#### [WORK REQUIRED]
Leave out the images and repeat the listing below without a single change.

#### [DATA SHOWN]
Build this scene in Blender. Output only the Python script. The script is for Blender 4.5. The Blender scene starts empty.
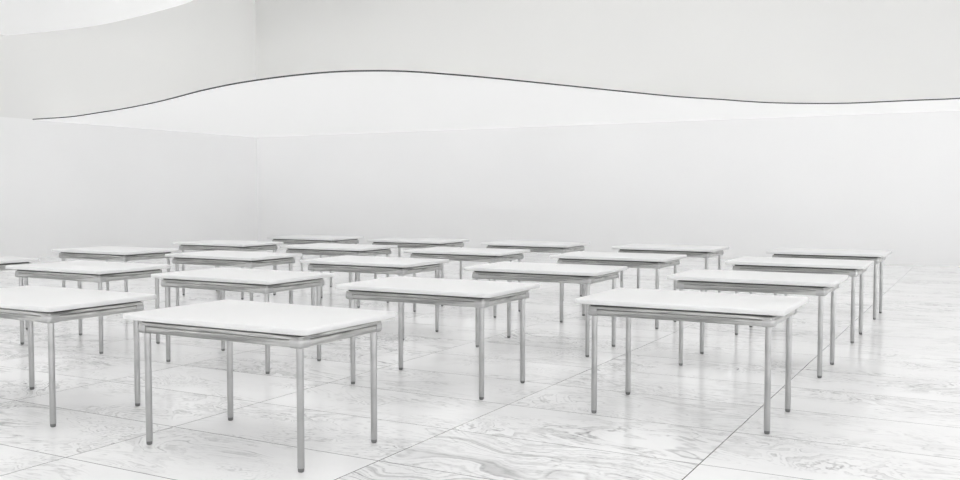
import bpy, bmesh, math
from mathutils import Vector, Matrix

col = bpy.context.scene.collection
D = bpy.data

# ------------------------------------------------------------------ materials
def new_mat(name):
    m = D.materials.new(name); m.use_nodes = True
    nt = m.node_tree
    return m, nt, nt.nodes['Principled BSDF']

def paint(name, rgb, rough=0.9, spec=0.2):
    m, nt, b = new_mat(name)
    b.inputs['Roughness'].default_value = rough
    b.inputs['Specular IOR Level'].default_value = spec
    n = nt.nodes.new('ShaderNodeTexNoise'); n.inputs['Scale'].default_value = 0.35
    n.inputs['Detail'].default_value = 3
    tc = nt.nodes.new('ShaderNodeNewGeometry')
    nt.links.new(tc.outputs['Position'], n.inputs['Vector'])
    r = nt.nodes.new('ShaderNodeMapRange')
    r.inputs['From Min'].default_value = .3; r.inputs['From Max'].default_value = .7
    r.inputs['To Min'].default_value = .99; r.inputs['To Max'].default_value = 1.01
    nt.links.new(n.outputs['Fac'], r.inputs['Value'])
    mx = nt.nodes.new('ShaderNodeVectorMath'); mx.operation = 'SCALE'
    mx.inputs[0].default_value = rgb
    nt.links.new(r.outputs[0], mx.inputs['Scale'])
    nt.links.new(mx.outputs[0], b.inputs['Base Color'])
    return m

M_WALL = paint('white_wall_paint', (.91, .91, .91))
# walls: warm tint above the low ceiling, also darkened in colour to offset brighter light
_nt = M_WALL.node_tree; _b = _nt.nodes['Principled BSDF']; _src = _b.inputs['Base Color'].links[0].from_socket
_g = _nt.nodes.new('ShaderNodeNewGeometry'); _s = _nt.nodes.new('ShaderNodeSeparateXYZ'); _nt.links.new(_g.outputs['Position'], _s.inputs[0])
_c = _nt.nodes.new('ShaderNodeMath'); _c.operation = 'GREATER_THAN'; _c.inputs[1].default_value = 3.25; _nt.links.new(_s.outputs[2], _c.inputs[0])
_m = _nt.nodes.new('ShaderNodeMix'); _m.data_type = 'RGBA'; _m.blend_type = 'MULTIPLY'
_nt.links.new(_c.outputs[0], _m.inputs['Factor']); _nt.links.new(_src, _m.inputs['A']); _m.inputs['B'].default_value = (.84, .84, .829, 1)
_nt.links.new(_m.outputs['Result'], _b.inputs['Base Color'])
M_WALL_SIDE = M_WALL.copy(); M_WALL_SIDE.name = 'white_side_wall_paint'
[n for n in M_WALL_SIDE.node_tree.nodes if n.type == 'MIX'][0].inputs['B'].default_value = (.92, .92, .91, 1)  # left wall gets a weaker painted dimming above the low ceiling
M_CEIL = paint('white_ceiling_glow', (.92, .92, .92))
M_ROOF = paint("hall_ceiling_paint", (.96, .96, .96))
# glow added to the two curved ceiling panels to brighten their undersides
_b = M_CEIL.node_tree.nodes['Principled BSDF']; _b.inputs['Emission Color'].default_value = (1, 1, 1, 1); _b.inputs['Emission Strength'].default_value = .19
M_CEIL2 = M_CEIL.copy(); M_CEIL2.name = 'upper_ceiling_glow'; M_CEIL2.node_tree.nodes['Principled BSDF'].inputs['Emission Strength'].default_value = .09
M_TOP = paint('white_laminate', (.79, .79, .79), .45, .3)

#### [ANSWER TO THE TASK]
Build this scene in Blender. Output only the Python script. The script is for Blender 4.5. The Blender scene starts empty.
import bpy, bmesh, math
from mathutils import Vector, Matrix

col = bpy.context.scene.collection
D = bpy.data

# ------------------------------------------------------------------ materials
def new_mat(name):
    m = D.materials.new(name); m.use_nodes = True
    nt = m.node_tree
    return m, nt, nt.nodes['Principled BSDF']

def paint(name, rgb, rough=0.9, spec=0.2):
    m, nt, b = new_mat(name)
    b.inputs['Roughness'].default_value = rough
    b.inputs['Specular IOR Level'].default_value = spec
    n = nt.nodes.new('ShaderNodeTexNoise'); n.inputs['Scale'].default_value = 0.35
    n.inputs['Detail'].default_value = 3
    tc = nt.nodes.new('ShaderNodeNewGeometry')
    nt.links.new(tc.outputs['Position'], n.inputs['Vector'])
    r = nt.nodes.new('ShaderNodeMapRange')
    r.inputs['From Min'].default_value = .3; r.inputs['From Max'].default_value = .7
    r.inputs['To Min'].default_value = .99; r.inputs['To Max'].default_value = 1.01
    nt.links.new(n.outputs['Fac'], r.inputs['Value'])
    mx = nt.nodes.new('ShaderNodeVectorMath'); mx.operation = 'SCALE'
    mx.inputs[0].default_value = rgb
    nt.links.new(r.outputs[0], mx.inputs['Scale'])
    nt.links.new(mx.outputs[0], b.inputs['Base Color'])
    return m

M_WALL = paint('white_wall_paint', (.91, .91, .91))
# walls: warm tint above the low ceiling, also darkened in colour to offset brighter light
_nt = M_WALL.node_tree; _b = _nt.nodes['Principled BSDF']; _src = _b.inputs['Base Color'].links[0].from_socket
_g = _nt.nodes.new('ShaderNodeNewGeometry'); _s = _nt.nodes.new('ShaderNodeSeparateXYZ'); _nt.links.new(_g.outputs['Position'], _s.inputs[0])
_c = _nt.nodes.new('ShaderNodeMath'); _c.operation = 'GREATER_THAN'; _c.inputs[1].default_value = 3.25; _nt.links.new(_s.outputs[2], _c.inputs[0])
_m = _nt.nodes.new('ShaderNodeMix'); _m.data_type = 'RGBA'; _m.blend_type = 'MULTIPLY'
_nt.links.new(_c.outputs[0], _m.inputs['Factor']); _nt.links.new(_src, _m.inputs['A']); _m.inputs['B'].default_value = (.84, .84, .829, 1)
_nt.links.new(_m.outputs['Result'], _b.inputs['Base Color'])
M_WALL_SIDE = M_WALL.copy(); M_WALL_SIDE.name = 'white_side_wall_paint'
[n for n in M_WALL_SIDE.node_tree.nodes if n.type == 'MIX'][0].inputs['B'].default_value = (.92, .92, .91, 1)  # left wall gets a weaker painted dimming above the low ceiling
M_CEIL = paint('white_ceiling_glow', (.92, .92, .92))
M_ROOF = paint("hall_ceiling_paint", (.96, .96, .96))
# glow added to the two curved ceiling panels to brighten their undersides
_b = M_CEIL.node_tree.nodes['Principled BSDF']; _b.inputs['Emission Color'].default_value = (1, 1, 1, 1); _b.inputs['Emission Strength'].default_value = .19
M_CEIL2 = M_CEIL.copy(); M_CEIL2.name = 'upper_ceiling_glow'; M_CEIL2.node_tree.nodes['Principled BSDF'].inputs['Emission Strength'].default_value = .09
M_TOP = paint('white_laminate', (.79, .79, .79), .45, .3)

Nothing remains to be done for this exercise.